On Sunday, the 14th edition of the Gwangju Biennale ended its 90-day run under the theme of “Soft and Weak Like Water,” curated by artistic director Lee Sook-kyung. This year, Park expanded the Gwangju Biennale Pavilion, hosting nine national pavilions: Italy, the Netherlands, Poland, France, Italy, Canada, Israel, Switzerland and Ukraine.

Park said the Gwangju Biennale Pavilion will return next year with some 20 national pavilions.

“We have so many spaces for them to show art in Gwangju. We have Gwangju Museum of Art, Gwangju National Museum and Asia Culture Center.
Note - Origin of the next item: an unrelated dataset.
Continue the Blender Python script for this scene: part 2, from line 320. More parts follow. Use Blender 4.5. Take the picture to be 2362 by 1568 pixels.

Yangnim-dong is an intriguing town for exhibitions too,” Park said.

The aim of hosting more national pavilions is to present a variety of contemporary art along with the biennale’s main exhibition held at the Gwangju Biennale Exhibition Hall and other venues in the city.

“With the Gwangju Biennale Pavilion, art will flourish in the city and (the event) will ultimately raise the status of the city as a mecca of art in Asia. In the end, the city will attract more visitors,” he said.

Regarding the theme of the biennale that is rooted in the “Gwangju Spirit,” Park said the theme is the cornerstone of the biennale and is the identity that differentiates it from other such events.

Park, however, stressed that the biennale should not restrict itself to "Gwangju Spirit." Otherwise, the long-standing theme will become a limit that hinders its growth in terms of discussions and the art presented.

Referred to as the Gwangju Democratic Uprising, protests erupted against the authoritarian rule of then-Gen. Chun Doo-hwan in Gwangju in May 1980. The protests were later named the “Gwangju Spirit,” becoming a symbol of the city.

“The fight for peace and democracy was seen sort of directly in the biennale’s exhibition in the past, but now the topic is touched on in a more sophisticated way. The 14th edition also did not directly mention ‘Gwangju Spirit,’ and it was rather used as a metaphor,” Park said.

“The Gwangju Biennale will continuously evolve, creating a variety of ways to interpret and represent its spirit to pursue peace and democracy for people,” he said.

Park also talked about the Park Seo-bo Art Prize, which was founded early 2022 and abolished soon after the opening of the 14th biennale due to strong protests from Gwangju-based artists who called for the prize to be scrapped. The protesters claimed that Park does not fit well with the Gwangju Spirit.

The award was made possible thanks to the $1 million of prize money donated by Park, South Korea’s leading contemporary artist who pioneered the "dansaekhwa" movement in the late 1960s.

"It was a very unfortunate incident. It was such a pity that those people against the prize stayed silent for a year and erupted into fury all of a sudden. They had sufficient time to raise issues (before that)," Park said.

Park, who served as the culture minister from April 2019 to February 2021, was appointed president of the Gwangju Biennale Foundation in 2021.